Uma Mulher do Mundo se constrói pelo princípio da gradação: a situação se torna cada vez mais dura para Marie, e Adrien se mostra cada vez menos grato. A data de pagamento da escola se aproxima, e a prostituta está longe de reunir a quantia necessária. Encaminha-se a protagonista à explosão inevitável, que virá numa catarse de grandes proporções, jogada na rua, contra o asfalto. Ela enfrenta um conflito moral considerável, quando descobre um envelope de dinheiro pertencendo a outra pessoa. No entanto, a tentação de ceder ao roubo não serve a diminuir suas qualidades, pelo contrário — o ato apenas mostra o quão longe a mulher honesta poderia ir para prover ao garoto malcriado.
Felizmente, o longa-metragem conta com uma das atrizes francesas mais talentosas da atualidade. Laure Calamy possui impressionante desenvoltura tanto na comédia quanto no drama, tendo representado com frequência este imaginário da classe operária combativa, a exemplo de A Origem do Mal (2022), Contratempos (2021), Dez por Cento (2015 – 2020) e Garoto Chiffon (2020). Aqui, ela empresta um corpo sem vaidades, além de um trabalho de voz despojado, que se adequa com perfeição aos diálogos truncados, às vezes gritados ou repetidos, típicos da linguagem popular. Os colegas de cena são competentes, embora ganhem pouca possibilidade para desenvolver uma personalidade autônoma.
No que diz respeito à mise en scène, a cineasta opta por um estilo tão funcional quanto impessoal. A câmera-personagem valoriza o trabalho da protagonista e reforça o sentimento de urgência das ações. No entanto, impede respiros, variações e, em especial, a construção de metáforas ou poesias visuais capazes de representar Marie sem precisar filmá-la executando cada ação e resolvendo os conflitos, um por um. Os significados se encontram na superfície, no sentido de se abrirem a poucas reflexões, ambiguidades ou subentendidos. Trata-se de um longa-metragem bastante direto em sua abordagem, para o bem ou para o mal.

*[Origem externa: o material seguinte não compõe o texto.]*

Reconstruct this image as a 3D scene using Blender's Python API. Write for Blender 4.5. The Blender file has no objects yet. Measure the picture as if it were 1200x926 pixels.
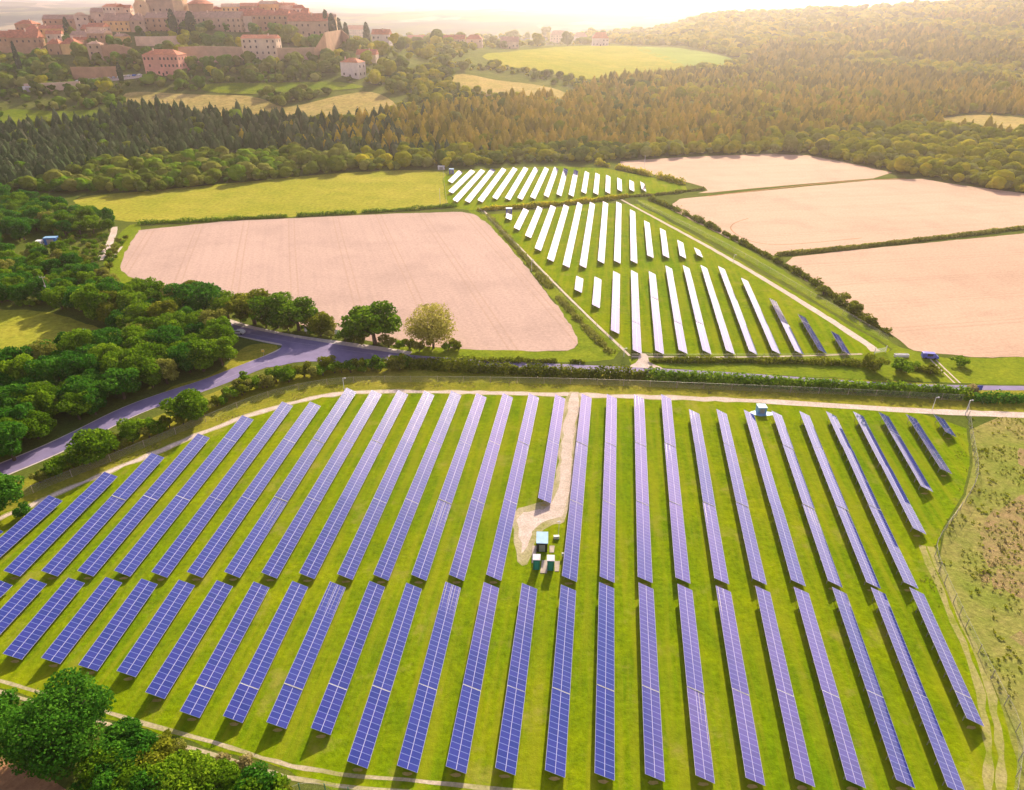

Mesmo o retrato da prostituição poderia ser questionado. Na intenção de enaltecer a personagem central, Ducrocq oferece um painel globalmente desagradável e segregacionista de trabalhadoras do sexo. No intuito de revelar que Marie possui falhas, comuns a quaisquer pessoas, a diretora lhe entrega cenas em que revela sua transfobia, xenofobia e racismo. A construção seria válida, caso estas minorias atacadas não fossem servis demais (caso da gentil amiga travesti) ou puramente objetificadas, sem voz nem nome (caso das prostitutas africanas). O olhar da diretora se dedica tanto à protagonista que negligencia fatores fundamentais da sociedade onde ela se insere. Em outras palavras, Uma Mulher do Mundo efetua um ótimo retrato psicológico, porém um retrato sociológico insuficiente.